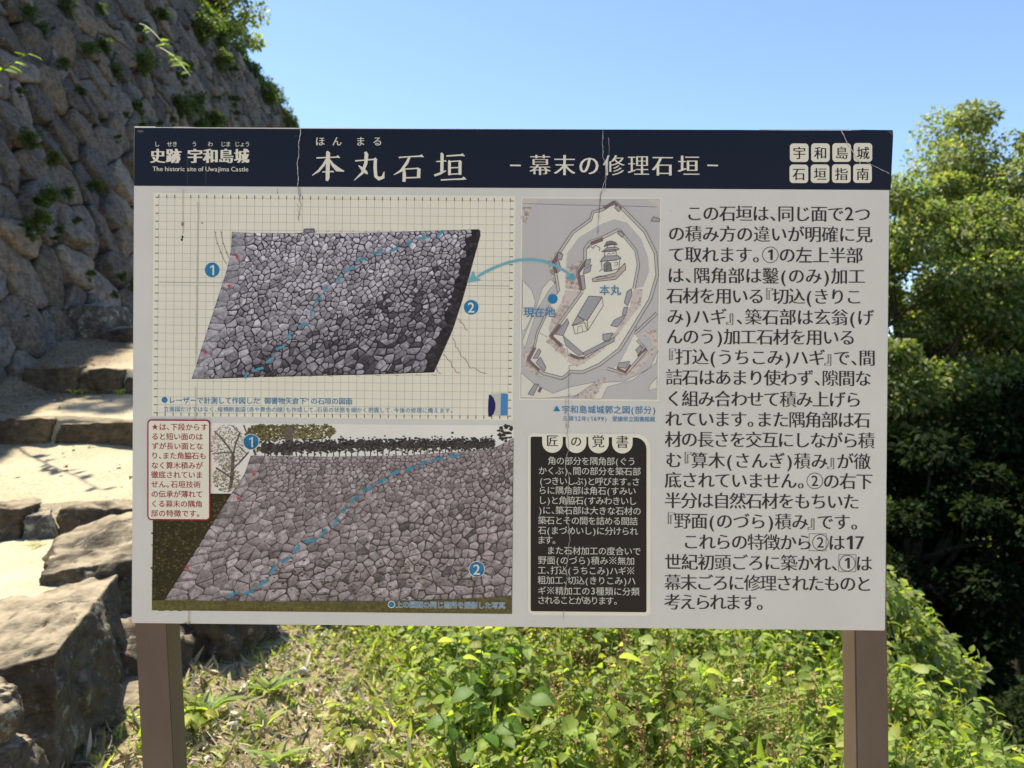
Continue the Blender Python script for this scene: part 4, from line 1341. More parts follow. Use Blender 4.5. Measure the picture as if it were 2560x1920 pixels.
# red framed note
p = Print()
p.rrect(M, 68, 42, 431, 622, 24, CRIM, 11, .006); p.rrect(M, 76, 50, 423, 614, 17, PAPER, 12, .006)
for s, x0, x1, y in LINES_RED:
    p.text(M, s, x0, x1, y, 43, CRIM, 13, .006, .018, 2, .006)
place(p.build('red_note', board))

# castle map
p = Print(); M = C_MAP
p.poly(M, [(37, 35), (1022, 38), (1001, 1470), (22, 1460)], PAPER, 1)
GREY = (.50, .475, .46); LAND = (.73, .69, .58); PINK = (.60, .51, .45); LN = (.10, .085, .09)
p.poly(M, [(46, 46), (1013, 48), (992, 1459), (32, 1450)], GREY, 2)
p.poly(M, [(46, 46), (165, 46), (118, 100), (46, 104)], (.56, .50, .45), 3); p.poly(M, [(920, 48), (1012, 48), (1011, 106), (985, 100)], (.56, .50, .45), 3)
outer = [(690, 70), (742, 112), (905, 278), (980, 430), (992, 585), (942, 755), (728, 1105), (590, 1212), (470, 1266), (385, 1262), (325, 1310), (190, 1274), (80, 1182), (128, 1090), (120, 1050), (150, 990), (240, 800), (300, 700), (278, 570), (262, 495), (305, 425), (400, 285), (525, 195), (540, 142), (610, 125)]
p.tess(M, outer, LAND, 3)
p.tess(M, [(350, 525), (360, 430), (440, 320), (600, 225), (690, 192), (780, 215), (880, 330), (928, 460), (935, 560), (895, 665), (828, 680), (850, 560), (852, 500), (838, 400), (722, 262), (620, 315), (485, 390), (480, 470), (425, 500)], GREY, 3.4)
inner = [(722, 264), (842, 412), (860, 512), (828, 680), (800, 800), (690, 1000), (560, 1110), (480, 1165), (430, 1165), (240, 1012), (300, 930), (465, 702), (430, 560), (485, 478), (485, 400), (520, 352)]
p.tess(M, inner, (.76, .72, .61), 3.8)
rm = np.random.default_rng(99)


def rubble(poly, n, s=9):
    p.tess(M, poly, PINK, 4.2)
    A_ = np.array(poly); lo, hi = A_.min(0), A_.max(0); k = 0
    while k < n:
        x, y = rm.uniform(lo, hi)
        ins = False
        for i in range(len(poly)):
            (x1, y1), (x2, y2) = poly[i], poly[i - 1]
            if (y1 > y) != (y2 > y) and x < (x2 - x1) * (y - y1) / (y2 - y1) + x1: ins = not ins
        if ins:
            p.ring(M, x, y, rm.uniform(s * .6, s), 1.6, (.20, .14, .13), 4.6, 6)
        k += 1


rubble([(350, 525), (425, 500), (485, 465), (432, 560), (450, 690), (350, 680)], 130); rubble([(345, 690), (465, 702), (300, 930), (240, 1012), (228, 960), (262, 860), (330, 760)], 170)
rubble([(232, 480), (262, 440), (305, 415), (262, 500), (300, 660), (270, 640), (240, 560)], 90); rubble([(828, 680), (893, 685), (870, 800), (700, 1020), (560, 1150), (430, 1230), (360, 1190), (370, 1140), (440, 1170), (480, 1168), (690, 1005), (800, 810)], 330)
rubble([(240, 1012), (330, 1090), (370, 1150), (350, 1170), (210, 1050)], 70); rubble([(80, 1180), (190, 1274), (180, 1310), (60, 1230), (42, 1160), (100, 1090), (118, 1100)], 110)
rubble([(440, 1440), (600, 1310), (640, 1300), (545, 1452)], 90); rubble([(640, 1240), (770, 1285), (900, 1160), (965, 1100), (940, 1020), (870, 1000), (975, 950), (1000, 1090), (830, 1290), (740, 1300)], 160)
rubble([(46, 120), (108, 115), (70, 200), (46, 238)], 40)
p.tess(M, [(690, 1235), (740, 1180), (830, 1000), (870, 1040), (915, 1110), (870, 1165), (770, 1280), (720, 1260)], LAND, 4.4)
for poly in ([(46, 620), (110, 690), (135, 770), (120, 850), (70, 960), (40, 980), (38, 900), (46, 800)], [(150, 790), (185, 680), (240, 615), (280, 640), (230, 690), (190, 760), (150, 820), (60, 1100), (44, 1050)], [(35, 1270), (130, 1350), (260, 1415), (380, 1370), (560, 1335), (420, 1430), (200, 1450), (34, 1445)],
             [(1000, 1110), (985, 1200), (820, 1320), (640, 1370), (600, 1455), (540, 1455), (600, 1340), (760, 1330), (940, 1240)], [(990, 1300), (940, 1360), (932, 1395), (990, 1380)]):
    p.tess(M, poly, (.70, .66, .56), 3.2)
    p.line(M, poly + [poly[0]], 2.2, (.16, .14, .14), 3.6)


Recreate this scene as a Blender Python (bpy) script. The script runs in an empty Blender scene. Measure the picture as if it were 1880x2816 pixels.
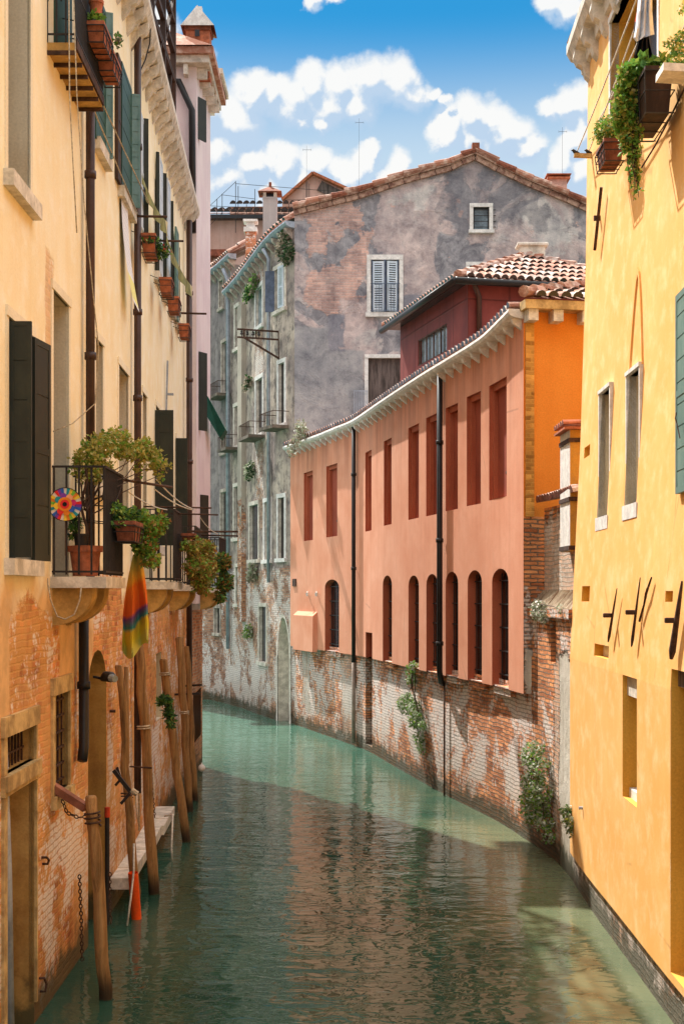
import bpy, bmesh, math, random
from mathutils import Vector, Matrix
random.seed(7)
R = math.radians
scene = bpy.context.scene
COL = scene.collection
# ---------------------------------------------------------------- surveyed camera
F, HZ, CX, CZ = 3750.0, 1628.0, 940.0, 4.0        # focal length and horizon in photo pixels, eye height in m
cam_d = bpy.data.cameras.new('camera'); cam = bpy.data.objects.new('camera', cam_d); COL.objects.link(cam)
cam.location = (0, 0, CZ); cam.rotation_euler = (R(90), 0, 0)
cam_d.sensor_fit = 'VERTICAL'; cam_d.sensor_height = 36; cam_d.lens = F/2816*36
cam_d.shift_y = (HZ-1408)/2816; cam_d.clip_end = 3000; cam_d.clip_start = .1
scene.camera = cam

# ---------------------------------------------------------------- object helpers
def setp(o, label=None, cat=None, group=None, kind=None):
    if label: o['label'] = label
    if cat: o['category'] = cat
    if group: o['group'] = group
    if kind: o['kind'] = kind
    return o
def thing(name, label, cat, loc=(0, 0, 0), group=None):
    o = bpy.data.objects.new(name, None); COL.objects.link(o); o.location = loc; o.empty_display_size = .2
    o['w'] = tuple(loc)
    return setp(o, label, cat, group)
def wloc(o):
    v = Vector((0, 0, 0))
    while o is not None:
        v += Vector(o.location); o = o.parent
    return v
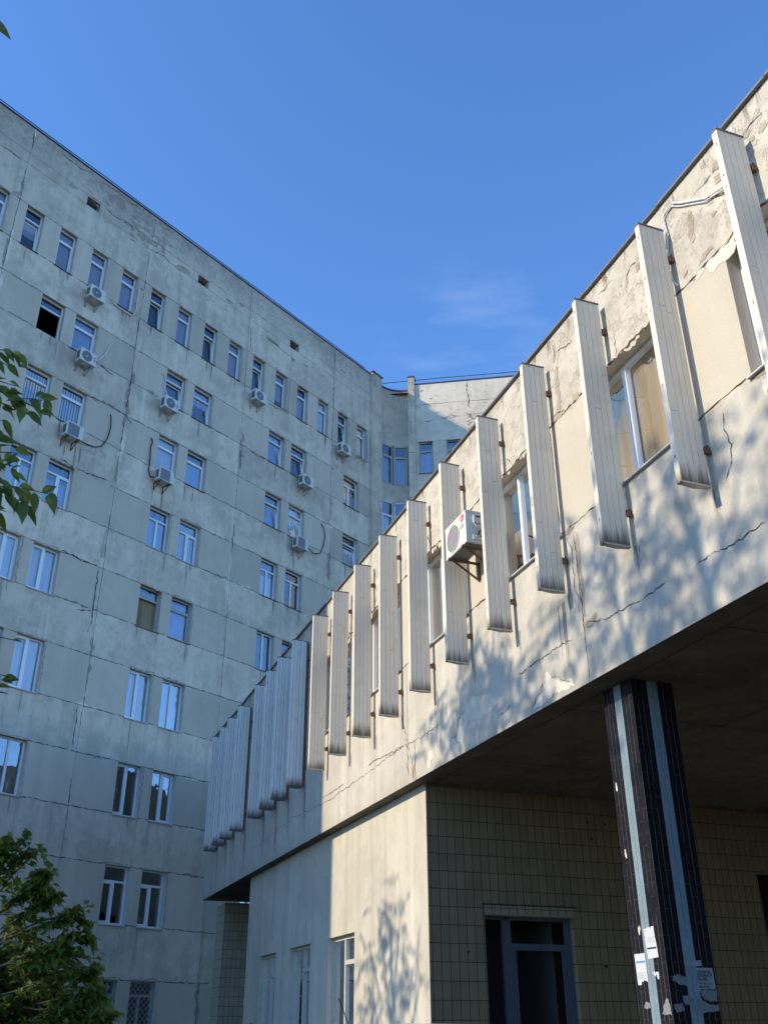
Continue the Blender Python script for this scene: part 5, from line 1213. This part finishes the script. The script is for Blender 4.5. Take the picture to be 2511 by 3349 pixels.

--

Given instruction:
Which lines contain the word "were"? Return each of them.

Result of the exercise:
Continue the Blender Python script for this scene: part 4, from line 1341. More parts follow. Use Blender 4.5. Measure the picture as if it were 2560x1920 pixels.
Recreate this scene as a Blender Python (bpy) script. The script runs in an empty Blender scene. Measure the picture as if it were 1880x2816 pixels.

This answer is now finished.